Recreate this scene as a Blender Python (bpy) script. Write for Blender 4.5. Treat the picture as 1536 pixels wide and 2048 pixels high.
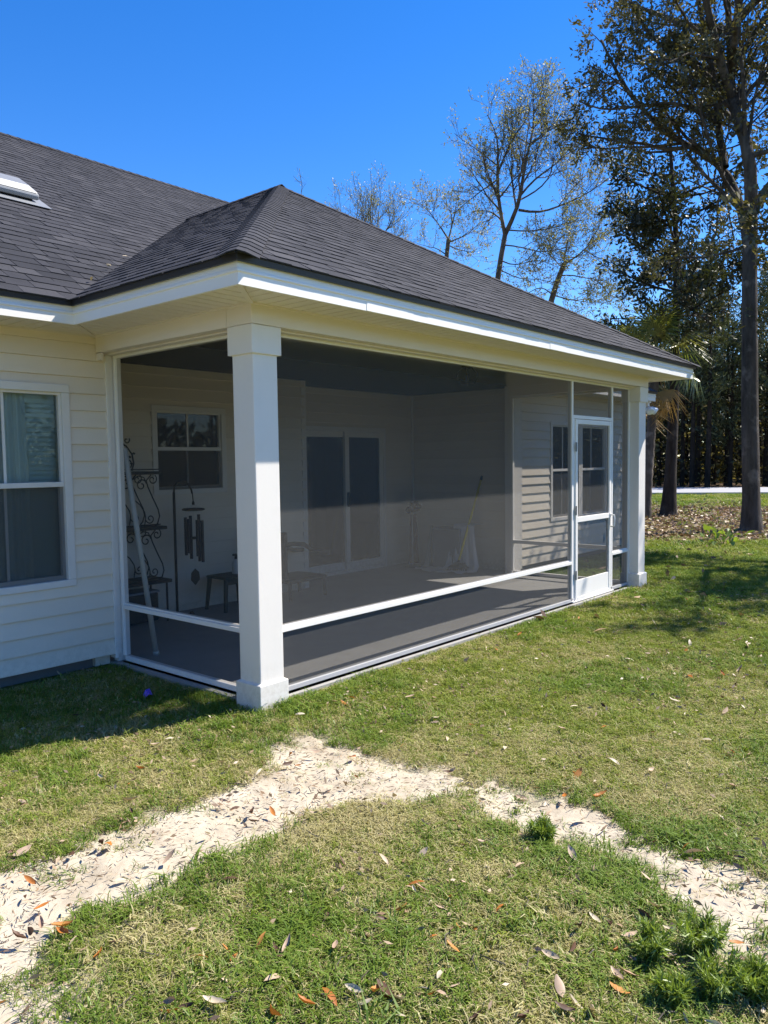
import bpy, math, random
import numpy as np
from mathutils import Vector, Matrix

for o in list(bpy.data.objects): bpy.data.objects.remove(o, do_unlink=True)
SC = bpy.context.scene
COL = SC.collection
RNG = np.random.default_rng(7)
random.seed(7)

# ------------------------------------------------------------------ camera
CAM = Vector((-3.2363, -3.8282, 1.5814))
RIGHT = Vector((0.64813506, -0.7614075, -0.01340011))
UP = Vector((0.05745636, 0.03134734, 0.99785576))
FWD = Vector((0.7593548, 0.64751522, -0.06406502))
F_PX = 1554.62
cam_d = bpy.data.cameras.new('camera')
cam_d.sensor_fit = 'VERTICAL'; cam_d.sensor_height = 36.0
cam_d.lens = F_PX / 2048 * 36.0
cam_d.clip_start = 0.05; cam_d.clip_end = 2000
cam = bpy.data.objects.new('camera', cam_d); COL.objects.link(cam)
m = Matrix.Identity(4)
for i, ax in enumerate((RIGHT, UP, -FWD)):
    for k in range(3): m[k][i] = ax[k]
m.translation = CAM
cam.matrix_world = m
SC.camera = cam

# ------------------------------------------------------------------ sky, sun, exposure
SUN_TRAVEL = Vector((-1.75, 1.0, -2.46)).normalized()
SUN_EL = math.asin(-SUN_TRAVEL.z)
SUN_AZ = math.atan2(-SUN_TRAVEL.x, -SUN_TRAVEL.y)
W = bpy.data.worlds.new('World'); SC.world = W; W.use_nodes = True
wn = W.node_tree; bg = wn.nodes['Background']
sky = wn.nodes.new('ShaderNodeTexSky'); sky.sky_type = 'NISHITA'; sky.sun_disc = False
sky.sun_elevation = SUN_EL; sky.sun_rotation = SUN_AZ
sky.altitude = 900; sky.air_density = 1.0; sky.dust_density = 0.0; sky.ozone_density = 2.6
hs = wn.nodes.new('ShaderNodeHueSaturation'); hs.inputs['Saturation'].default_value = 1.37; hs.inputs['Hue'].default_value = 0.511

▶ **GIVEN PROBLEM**
Transcribe the whole listing exactly. Pictures are excluded.

▶ **PROBLEM SOLUTION**
Recreate this scene as a Blender Python (bpy) script. Write for Blender 4.5. Treat the picture as 1536 pixels wide and 2048 pixels high.
import bpy, math, random
import numpy as np
from mathutils import Vector, Matrix

for o in list(bpy.data.objects): bpy.data.objects.remove(o, do_unlink=True)
SC = bpy.context.scene
COL = SC.collection
RNG = np.random.default_rng(7)
random.seed(7)

# ------------------------------------------------------------------ camera
CAM = Vector((-3.2363, -3.8282, 1.5814))
RIGHT = Vector((0.64813506, -0.7614075, -0.01340011))
UP = Vector((0.05745636, 0.03134734, 0.99785576))
FWD = Vector((0.7593548, 0.64751522, -0.06406502))
F_PX = 1554.62
cam_d = bpy.data.cameras.new('camera')
cam_d.sensor_fit = 'VERTICAL'; cam_d.sensor_height = 36.0
cam_d.lens = F_PX / 2048 * 36.0
cam_d.clip_start = 0.05; cam_d.clip_end = 2000
cam = bpy.data.objects.new('camera', cam_d); COL.objects.link(cam)
m = Matrix.Identity(4)
for i, ax in enumerate((RIGHT, UP, -FWD)):
    for k in range(3): m[k][i] = ax[k]
m.translation = CAM
cam.matrix_world = m
SC.camera = cam

# ------------------------------------------------------------------ sky, sun, exposure
SUN_TRAVEL = Vector((-1.75, 1.0, -2.46)).normalized()
SUN_EL = math.asin(-SUN_TRAVEL.z)
SUN_AZ = math.atan2(-SUN_TRAVEL.x, -SUN_TRAVEL.y)
W = bpy.data.worlds.new('World'); SC.world = W; W.use_nodes = True
wn = W.node_tree; bg = wn.nodes['Background']
sky = wn.nodes.new('ShaderNodeTexSky'); sky.sky_type = 'NISHITA'; sky.sun_disc = False
sky.sun_elevation = SUN_EL; sky.sun_rotation = SUN_AZ
sky.altitude = 900; sky.air_density = 1.0; sky.dust_density = 0.0; sky.ozone_density = 2.6
hs = wn.nodes.new('ShaderNodeHueSaturation'); hs.inputs['Saturation'].default_value = 1.37; hs.inputs['Hue'].default_value = 0.511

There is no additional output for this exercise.